Music News & Reviews

Walter Tunis: Prolific band-mate Warren Byrom focuses on his own music

Warren Byrom , local musician , on Friday November 21, 2014  in Lexington, Ky. Photo by Mark Cornelison | Staff
Warren Byrom , local musician , on Friday November 21, 2014 in Lexington, Ky. Photo by Mark Cornelison | Staff Herald-Leader

Warren Byrom and the Fabled Canelands

Opener: Slo-Fi. 10 p.m. Nov. 28 at Cosmic Charlie's 388 Woodland Ave. $6. (859) 309-9499.

You sense when speaking to Warren Byrom that there isn't an avenue of what we commonly view as roots music that doesn't excite him.

He happily discusses the wonders of Bob Dylan's newly released Basement Tapes Complete box set, appears genuinely humbled when recounting the opportunity of opening for Texas troubadour Joe Ely at Natasha's earlier this month and speaks with relish of the inspirations he took from famed New Orleans street performer Lissa Driscoll.

"I'm really interested in the ways these traditions get absorbed and deconstructed," the Chicago-born, Danville-reared, Lexington schooled Byrom says. "But really, my tastes have always been pretty random.

"My mom always had easy listening music on. My dad loved Louis Armstrong. I remember they also had this National Geographic collection, Songs of the Civil War. That was really my first exposure to roots music as far as songs that stretch back through generations. But I listen to every kind of music. There is so much out there that I'm constantly going through this cycle of being overwhelmed. I mean, I've just been turned on to Brian Eno's records. My main jam on the Legacy Trail when I take my bike out there is his Another Green World album."

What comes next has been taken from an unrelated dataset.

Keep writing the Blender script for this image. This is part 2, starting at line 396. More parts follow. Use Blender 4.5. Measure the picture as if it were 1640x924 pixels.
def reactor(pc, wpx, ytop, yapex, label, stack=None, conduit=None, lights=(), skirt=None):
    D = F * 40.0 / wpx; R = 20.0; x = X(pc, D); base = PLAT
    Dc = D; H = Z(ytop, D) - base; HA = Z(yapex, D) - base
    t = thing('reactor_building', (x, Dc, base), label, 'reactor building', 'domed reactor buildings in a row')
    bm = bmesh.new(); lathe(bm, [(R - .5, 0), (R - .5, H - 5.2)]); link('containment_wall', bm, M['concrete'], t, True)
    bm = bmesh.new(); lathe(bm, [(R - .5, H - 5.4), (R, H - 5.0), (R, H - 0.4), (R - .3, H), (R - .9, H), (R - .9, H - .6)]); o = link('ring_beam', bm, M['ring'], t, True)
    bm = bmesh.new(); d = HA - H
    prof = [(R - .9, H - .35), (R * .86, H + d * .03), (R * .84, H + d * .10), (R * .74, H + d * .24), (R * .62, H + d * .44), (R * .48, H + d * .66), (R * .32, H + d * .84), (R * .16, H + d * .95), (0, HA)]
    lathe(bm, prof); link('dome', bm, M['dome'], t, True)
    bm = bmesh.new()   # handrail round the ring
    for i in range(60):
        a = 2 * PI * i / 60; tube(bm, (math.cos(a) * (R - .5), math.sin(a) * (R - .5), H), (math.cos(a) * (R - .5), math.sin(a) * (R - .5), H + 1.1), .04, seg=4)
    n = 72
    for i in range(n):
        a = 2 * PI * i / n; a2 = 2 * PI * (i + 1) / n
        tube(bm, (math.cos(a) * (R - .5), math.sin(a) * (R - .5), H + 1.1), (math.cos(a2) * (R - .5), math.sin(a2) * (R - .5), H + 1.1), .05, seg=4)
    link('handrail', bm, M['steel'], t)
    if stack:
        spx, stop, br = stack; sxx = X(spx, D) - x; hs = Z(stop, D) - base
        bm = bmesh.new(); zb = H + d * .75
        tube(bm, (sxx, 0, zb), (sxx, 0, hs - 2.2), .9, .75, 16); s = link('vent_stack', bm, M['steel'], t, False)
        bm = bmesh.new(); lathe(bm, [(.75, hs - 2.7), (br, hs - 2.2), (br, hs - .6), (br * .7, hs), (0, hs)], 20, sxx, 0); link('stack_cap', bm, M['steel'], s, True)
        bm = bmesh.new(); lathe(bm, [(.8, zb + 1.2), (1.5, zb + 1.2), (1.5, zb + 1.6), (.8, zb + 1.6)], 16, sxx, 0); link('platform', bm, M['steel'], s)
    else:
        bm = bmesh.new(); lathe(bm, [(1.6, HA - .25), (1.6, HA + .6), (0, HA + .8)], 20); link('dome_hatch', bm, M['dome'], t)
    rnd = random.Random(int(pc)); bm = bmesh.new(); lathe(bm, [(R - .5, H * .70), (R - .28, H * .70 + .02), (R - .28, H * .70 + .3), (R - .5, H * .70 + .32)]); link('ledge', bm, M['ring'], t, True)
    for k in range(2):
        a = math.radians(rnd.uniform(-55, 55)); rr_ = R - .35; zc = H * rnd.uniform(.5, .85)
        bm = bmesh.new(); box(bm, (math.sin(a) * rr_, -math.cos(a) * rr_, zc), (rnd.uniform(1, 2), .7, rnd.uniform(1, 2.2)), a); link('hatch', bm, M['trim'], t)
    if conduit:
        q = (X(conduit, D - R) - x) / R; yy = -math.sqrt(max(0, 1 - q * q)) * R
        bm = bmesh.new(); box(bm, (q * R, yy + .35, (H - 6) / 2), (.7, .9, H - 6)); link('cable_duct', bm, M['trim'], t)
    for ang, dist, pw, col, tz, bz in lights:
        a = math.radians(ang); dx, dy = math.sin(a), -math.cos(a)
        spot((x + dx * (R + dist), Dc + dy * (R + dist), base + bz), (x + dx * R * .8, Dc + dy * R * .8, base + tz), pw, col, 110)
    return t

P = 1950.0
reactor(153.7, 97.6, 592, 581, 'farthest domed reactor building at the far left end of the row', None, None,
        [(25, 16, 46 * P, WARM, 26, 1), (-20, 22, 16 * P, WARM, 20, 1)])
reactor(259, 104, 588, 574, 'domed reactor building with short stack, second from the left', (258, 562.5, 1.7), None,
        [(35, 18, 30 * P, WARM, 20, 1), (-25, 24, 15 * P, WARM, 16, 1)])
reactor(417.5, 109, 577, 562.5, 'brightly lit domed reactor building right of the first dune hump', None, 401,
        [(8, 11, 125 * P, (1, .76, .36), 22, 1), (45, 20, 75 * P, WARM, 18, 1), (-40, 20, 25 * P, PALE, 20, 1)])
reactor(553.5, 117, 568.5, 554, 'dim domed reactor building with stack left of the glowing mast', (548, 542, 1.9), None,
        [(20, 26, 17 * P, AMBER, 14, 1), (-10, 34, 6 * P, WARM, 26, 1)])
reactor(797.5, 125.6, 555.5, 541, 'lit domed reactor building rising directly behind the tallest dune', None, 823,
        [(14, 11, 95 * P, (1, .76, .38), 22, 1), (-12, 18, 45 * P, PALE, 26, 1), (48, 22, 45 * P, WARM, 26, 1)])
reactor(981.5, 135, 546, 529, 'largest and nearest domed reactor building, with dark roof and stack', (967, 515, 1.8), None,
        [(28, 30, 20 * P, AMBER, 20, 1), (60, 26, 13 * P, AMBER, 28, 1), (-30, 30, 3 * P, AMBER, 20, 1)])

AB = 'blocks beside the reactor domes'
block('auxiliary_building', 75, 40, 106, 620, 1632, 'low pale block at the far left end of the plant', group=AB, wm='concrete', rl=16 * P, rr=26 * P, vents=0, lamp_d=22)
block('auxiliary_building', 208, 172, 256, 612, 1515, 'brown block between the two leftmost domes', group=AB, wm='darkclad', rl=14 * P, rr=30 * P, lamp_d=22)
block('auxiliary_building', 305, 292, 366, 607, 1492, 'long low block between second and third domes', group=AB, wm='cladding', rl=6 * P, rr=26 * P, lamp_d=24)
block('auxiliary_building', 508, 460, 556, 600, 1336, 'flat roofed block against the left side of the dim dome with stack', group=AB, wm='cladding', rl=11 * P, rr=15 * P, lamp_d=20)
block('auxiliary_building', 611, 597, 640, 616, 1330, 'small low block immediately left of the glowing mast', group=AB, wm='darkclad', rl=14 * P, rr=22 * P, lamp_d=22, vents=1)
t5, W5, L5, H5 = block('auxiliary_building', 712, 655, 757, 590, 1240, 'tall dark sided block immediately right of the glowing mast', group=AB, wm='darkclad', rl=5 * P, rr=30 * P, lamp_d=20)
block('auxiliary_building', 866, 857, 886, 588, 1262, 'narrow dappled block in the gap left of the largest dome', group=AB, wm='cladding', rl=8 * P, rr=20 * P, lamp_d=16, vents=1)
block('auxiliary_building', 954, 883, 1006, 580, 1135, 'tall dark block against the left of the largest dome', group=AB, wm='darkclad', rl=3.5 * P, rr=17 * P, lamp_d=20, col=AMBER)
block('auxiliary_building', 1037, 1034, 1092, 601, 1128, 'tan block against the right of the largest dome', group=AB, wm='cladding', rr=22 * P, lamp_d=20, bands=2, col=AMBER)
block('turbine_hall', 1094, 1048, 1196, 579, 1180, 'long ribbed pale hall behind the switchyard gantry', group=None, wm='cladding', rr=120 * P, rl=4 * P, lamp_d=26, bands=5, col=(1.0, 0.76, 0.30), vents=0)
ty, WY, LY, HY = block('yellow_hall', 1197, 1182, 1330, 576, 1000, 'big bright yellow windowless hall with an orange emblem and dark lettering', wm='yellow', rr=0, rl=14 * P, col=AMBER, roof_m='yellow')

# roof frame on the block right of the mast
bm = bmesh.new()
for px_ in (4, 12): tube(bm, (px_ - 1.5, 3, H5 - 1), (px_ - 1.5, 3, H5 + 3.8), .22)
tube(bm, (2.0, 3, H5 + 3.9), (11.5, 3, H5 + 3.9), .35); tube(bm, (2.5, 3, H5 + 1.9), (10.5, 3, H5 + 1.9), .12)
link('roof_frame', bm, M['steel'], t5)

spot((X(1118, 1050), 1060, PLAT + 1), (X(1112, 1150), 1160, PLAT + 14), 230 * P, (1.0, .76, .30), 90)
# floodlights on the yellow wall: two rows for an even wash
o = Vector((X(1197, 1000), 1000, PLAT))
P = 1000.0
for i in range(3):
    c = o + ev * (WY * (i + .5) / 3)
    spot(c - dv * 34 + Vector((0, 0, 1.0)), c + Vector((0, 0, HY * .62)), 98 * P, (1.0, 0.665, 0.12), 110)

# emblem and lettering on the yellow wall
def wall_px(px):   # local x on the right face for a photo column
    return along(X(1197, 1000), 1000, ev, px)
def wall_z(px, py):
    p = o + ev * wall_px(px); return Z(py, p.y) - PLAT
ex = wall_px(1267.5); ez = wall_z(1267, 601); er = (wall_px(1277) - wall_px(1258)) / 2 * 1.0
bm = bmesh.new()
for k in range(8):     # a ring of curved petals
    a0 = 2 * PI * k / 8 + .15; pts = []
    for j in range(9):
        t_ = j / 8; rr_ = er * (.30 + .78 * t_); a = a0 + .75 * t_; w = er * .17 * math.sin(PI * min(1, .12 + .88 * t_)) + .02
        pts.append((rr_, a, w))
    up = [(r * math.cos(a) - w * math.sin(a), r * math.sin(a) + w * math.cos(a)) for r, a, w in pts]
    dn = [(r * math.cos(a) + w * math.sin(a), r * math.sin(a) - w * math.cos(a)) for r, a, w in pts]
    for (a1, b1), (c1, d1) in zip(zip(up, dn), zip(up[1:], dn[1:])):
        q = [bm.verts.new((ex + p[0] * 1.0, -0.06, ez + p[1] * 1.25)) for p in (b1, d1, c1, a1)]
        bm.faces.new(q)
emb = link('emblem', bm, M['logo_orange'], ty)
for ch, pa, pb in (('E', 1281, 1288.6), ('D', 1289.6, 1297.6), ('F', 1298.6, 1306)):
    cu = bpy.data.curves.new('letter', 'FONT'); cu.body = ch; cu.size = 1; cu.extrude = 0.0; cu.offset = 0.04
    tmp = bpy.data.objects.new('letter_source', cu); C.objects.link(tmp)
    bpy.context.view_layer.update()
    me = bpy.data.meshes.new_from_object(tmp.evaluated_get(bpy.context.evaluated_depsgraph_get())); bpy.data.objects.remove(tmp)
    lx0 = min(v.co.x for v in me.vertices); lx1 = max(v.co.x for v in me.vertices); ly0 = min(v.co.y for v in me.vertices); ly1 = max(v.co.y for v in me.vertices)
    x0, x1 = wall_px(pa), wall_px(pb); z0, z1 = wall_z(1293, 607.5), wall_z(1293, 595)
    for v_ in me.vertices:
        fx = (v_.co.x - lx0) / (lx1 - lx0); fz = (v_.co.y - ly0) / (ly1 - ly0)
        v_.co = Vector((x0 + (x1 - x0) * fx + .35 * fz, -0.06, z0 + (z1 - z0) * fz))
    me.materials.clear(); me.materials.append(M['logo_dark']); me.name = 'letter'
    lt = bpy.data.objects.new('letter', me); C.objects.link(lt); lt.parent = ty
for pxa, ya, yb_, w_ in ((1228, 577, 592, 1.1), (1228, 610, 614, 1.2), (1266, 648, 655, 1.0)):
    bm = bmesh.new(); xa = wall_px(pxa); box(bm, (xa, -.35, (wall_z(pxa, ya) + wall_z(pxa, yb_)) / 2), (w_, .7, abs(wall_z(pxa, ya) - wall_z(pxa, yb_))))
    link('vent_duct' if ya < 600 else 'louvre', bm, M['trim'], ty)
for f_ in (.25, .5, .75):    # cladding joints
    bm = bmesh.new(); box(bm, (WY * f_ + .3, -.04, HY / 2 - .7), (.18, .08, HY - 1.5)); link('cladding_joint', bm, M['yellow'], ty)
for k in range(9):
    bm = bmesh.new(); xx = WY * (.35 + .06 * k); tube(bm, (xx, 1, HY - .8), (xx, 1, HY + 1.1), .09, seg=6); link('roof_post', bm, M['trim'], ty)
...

That helps explain the roots music scope Byrom has long addressed with his music. For well over a decade, he has been a member of two stylistically different but highly visible Lexington roots music bands: the vintage swing, jazz and blues troupe The Swells and the salsa and son (a Cuban music style) spiced Big Maracas. More recently, he has also become active with the bluegrass/Americana outfit Small Batch.

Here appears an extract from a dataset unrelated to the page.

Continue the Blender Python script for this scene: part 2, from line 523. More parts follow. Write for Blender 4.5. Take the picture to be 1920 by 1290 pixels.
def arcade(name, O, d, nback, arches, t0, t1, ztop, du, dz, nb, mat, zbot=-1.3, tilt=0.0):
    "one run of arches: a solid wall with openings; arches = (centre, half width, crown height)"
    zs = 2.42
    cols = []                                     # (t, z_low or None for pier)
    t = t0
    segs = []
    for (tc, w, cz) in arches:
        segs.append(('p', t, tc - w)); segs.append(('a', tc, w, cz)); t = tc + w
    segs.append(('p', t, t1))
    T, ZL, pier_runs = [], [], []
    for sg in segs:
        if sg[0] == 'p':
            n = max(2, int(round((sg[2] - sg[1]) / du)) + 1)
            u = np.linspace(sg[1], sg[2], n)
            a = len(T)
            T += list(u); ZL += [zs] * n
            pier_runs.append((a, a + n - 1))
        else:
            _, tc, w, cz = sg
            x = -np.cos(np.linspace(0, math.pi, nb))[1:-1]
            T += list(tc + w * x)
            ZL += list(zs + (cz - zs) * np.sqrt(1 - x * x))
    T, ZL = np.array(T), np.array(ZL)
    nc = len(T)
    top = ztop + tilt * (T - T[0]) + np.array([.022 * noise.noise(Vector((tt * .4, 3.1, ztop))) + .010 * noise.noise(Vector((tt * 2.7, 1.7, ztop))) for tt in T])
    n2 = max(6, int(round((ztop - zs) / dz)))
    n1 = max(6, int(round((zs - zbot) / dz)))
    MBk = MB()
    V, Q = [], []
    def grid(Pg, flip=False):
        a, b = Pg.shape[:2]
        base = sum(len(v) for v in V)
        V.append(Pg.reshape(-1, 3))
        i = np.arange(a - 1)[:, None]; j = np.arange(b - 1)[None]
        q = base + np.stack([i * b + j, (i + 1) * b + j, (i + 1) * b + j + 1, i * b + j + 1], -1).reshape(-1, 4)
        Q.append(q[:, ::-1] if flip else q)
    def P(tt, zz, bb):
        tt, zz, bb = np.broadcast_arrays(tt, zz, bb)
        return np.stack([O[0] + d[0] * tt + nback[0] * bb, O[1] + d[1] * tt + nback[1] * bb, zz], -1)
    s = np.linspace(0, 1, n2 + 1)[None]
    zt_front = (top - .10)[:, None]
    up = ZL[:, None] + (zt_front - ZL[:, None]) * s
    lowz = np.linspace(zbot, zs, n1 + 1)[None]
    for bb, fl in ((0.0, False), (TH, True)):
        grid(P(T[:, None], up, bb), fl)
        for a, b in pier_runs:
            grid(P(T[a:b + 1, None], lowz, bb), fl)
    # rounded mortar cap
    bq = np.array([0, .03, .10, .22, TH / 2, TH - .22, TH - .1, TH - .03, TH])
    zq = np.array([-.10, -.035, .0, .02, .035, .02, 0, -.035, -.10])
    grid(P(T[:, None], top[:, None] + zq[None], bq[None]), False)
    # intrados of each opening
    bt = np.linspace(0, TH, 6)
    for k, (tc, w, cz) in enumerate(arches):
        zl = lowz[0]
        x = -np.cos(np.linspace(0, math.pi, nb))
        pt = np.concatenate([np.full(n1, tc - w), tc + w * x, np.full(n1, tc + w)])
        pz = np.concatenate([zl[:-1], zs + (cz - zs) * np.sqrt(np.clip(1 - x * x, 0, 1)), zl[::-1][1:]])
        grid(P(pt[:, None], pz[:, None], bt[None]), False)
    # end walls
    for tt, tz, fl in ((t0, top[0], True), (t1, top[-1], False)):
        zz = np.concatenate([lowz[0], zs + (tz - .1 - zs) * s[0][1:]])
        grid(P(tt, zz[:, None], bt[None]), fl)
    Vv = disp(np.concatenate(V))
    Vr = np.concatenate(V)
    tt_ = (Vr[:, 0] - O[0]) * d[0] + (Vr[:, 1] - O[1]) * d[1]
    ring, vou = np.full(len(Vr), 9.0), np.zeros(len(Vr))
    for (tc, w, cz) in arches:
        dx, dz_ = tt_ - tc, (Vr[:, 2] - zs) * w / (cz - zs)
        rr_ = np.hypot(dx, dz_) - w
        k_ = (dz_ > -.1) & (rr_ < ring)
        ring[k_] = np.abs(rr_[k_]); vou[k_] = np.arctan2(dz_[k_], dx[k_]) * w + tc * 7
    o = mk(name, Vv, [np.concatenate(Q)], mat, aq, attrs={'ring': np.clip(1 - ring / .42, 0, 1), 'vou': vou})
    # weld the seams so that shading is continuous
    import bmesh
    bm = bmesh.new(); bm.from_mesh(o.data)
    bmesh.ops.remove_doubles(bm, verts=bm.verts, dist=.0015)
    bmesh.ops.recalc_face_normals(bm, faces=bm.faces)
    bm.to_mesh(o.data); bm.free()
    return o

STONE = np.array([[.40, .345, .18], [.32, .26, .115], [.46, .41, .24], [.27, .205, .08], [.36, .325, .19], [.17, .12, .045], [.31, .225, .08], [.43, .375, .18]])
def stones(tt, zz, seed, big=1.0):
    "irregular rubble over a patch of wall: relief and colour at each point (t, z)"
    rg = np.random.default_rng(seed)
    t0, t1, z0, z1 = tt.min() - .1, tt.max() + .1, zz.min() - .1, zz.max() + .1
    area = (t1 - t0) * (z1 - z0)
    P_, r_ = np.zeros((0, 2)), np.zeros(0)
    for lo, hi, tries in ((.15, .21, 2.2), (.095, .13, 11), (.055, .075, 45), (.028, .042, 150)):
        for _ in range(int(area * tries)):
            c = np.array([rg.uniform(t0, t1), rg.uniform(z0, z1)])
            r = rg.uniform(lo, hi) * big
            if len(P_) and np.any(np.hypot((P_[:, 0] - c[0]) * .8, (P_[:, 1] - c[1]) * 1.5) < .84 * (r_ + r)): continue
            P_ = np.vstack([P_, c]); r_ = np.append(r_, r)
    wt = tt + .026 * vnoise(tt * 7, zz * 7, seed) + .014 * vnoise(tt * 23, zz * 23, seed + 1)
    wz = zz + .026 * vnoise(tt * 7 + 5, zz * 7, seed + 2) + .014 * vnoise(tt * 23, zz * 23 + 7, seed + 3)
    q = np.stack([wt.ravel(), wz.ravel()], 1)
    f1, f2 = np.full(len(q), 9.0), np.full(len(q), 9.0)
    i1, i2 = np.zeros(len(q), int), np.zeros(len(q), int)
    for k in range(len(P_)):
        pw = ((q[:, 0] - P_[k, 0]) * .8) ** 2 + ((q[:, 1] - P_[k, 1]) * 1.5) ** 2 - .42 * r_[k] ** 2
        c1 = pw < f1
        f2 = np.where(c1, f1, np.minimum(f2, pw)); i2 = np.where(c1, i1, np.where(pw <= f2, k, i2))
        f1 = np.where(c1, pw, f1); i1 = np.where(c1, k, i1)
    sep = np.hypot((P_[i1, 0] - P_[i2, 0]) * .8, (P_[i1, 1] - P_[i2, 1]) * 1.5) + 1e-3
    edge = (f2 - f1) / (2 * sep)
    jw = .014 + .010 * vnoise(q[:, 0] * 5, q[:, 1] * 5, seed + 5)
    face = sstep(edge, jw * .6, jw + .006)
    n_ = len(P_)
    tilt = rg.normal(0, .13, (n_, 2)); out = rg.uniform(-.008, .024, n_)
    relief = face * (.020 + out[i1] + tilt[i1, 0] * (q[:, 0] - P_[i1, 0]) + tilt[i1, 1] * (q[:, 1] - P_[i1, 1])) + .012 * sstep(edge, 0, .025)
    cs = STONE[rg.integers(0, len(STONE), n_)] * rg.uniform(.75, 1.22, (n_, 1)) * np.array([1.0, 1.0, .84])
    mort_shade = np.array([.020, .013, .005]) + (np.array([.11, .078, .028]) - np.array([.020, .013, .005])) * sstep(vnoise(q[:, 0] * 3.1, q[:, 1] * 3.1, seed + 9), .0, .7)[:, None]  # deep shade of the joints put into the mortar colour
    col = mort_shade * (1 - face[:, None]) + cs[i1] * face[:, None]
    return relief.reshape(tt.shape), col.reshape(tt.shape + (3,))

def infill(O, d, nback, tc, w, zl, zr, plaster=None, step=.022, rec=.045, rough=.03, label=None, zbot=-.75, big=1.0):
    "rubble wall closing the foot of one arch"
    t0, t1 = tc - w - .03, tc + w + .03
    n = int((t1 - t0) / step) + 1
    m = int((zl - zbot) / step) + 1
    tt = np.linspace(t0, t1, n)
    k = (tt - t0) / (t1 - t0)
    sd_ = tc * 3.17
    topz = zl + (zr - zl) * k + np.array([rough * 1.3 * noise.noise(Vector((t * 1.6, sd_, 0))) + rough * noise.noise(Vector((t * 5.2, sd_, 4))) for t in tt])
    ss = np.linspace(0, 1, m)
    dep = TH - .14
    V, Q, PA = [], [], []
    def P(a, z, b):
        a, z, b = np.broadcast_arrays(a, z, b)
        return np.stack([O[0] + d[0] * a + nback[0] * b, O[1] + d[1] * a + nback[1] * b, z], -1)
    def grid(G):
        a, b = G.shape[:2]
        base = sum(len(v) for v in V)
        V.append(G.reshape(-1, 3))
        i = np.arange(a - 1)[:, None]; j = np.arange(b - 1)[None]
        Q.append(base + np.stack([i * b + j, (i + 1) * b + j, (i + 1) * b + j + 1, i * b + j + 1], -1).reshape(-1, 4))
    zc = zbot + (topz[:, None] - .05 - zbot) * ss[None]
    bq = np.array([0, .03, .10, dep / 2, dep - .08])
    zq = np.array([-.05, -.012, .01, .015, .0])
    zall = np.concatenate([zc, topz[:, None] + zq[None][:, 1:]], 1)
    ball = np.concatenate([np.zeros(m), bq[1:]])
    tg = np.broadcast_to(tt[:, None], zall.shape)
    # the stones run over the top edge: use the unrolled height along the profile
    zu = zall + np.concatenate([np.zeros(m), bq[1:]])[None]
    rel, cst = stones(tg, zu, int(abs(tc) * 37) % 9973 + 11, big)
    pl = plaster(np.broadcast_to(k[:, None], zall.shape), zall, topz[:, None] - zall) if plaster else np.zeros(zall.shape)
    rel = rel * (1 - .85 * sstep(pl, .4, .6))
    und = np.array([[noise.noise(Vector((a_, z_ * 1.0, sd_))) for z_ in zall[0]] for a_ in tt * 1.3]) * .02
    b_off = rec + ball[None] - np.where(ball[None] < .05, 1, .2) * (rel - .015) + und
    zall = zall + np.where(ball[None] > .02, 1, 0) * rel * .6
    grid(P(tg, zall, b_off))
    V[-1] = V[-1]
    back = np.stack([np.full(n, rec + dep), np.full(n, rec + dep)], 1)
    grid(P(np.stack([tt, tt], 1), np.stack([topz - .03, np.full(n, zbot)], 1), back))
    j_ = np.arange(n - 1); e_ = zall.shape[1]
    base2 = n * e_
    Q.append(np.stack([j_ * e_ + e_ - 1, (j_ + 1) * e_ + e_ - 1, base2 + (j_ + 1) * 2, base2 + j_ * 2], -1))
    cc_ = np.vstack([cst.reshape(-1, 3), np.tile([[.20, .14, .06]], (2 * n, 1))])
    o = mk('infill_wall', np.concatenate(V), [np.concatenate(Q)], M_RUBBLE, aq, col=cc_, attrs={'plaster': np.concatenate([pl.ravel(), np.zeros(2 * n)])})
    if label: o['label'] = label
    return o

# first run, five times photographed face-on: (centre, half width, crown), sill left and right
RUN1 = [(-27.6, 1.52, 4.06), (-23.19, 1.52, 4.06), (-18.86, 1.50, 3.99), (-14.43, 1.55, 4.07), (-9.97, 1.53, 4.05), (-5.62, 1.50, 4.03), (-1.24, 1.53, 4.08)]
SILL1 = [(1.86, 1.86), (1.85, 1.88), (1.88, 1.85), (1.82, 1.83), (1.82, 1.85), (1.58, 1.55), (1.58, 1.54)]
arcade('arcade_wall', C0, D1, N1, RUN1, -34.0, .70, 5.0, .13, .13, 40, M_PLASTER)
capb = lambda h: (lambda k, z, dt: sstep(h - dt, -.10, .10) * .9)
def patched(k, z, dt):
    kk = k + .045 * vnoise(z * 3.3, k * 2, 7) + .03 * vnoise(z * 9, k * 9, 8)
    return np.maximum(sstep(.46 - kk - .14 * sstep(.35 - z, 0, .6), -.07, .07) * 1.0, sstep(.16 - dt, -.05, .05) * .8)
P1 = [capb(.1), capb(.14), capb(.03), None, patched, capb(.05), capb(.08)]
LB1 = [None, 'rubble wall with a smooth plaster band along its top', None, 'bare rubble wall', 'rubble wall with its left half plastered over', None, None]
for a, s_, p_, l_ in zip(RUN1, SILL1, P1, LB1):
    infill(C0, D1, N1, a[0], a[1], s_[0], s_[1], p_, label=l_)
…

Luckily, there has also been considerable focus on his own music with an ultra fine solo album of folk-blues, jazz-hued pop and more called The Fabled Canelands that finds a poetic meeting ground between The Band and Ryan Adams. Behind that have been shows backed by an expert pack of local all-stars that goes by the same name. One such date unfolds Friday at Cosmic Charlie's.

"I've been playing with The Swells and The Big Maracas for so many years and we've had so much fun," Byrom says. "I guess you could say we've had issues with our own songs. I wouldn't say we didn't have confidence in them. But it takes some pressure off if you're only mining the American history of songs and playing all that stuff. We would do originals but we never really recorded them. So eventually, I just started recording songs as I wrote more of them and started playing shows with those songs."

Byrom has been playing a number of new tunes in his sets of late and is nearing completion of a second solo record that he hopes to have out in 2015. But getting the proper vision, mood and sound for his new music hasn't exactly quickened the recording process.

"One of the things I've been trying to do lately is get out of my comfort zone," he says. "Songwriting, especially trying to get the songs to some version I'm happy with, has always been a pretty slow process. Maybe I'm a little too painstaking about it sometimes. I've always been super intimidated by the studio. I haven't figured out a way to totally block off that awareness of, 'Okay, this is being recorded.'"

That was hardly the case when Byrom recruited a host of Lexington music pals to cut a charity album of Christmas music, A Fabled Candied Yams Holiday Sampler, in 2012.

"Not only was that super fun and no pressure, but I got the idea to do it on, like, Dec. 7. We had that thing recorded and done by the 17th.

"Hey, maybe we can knock another one out real quick."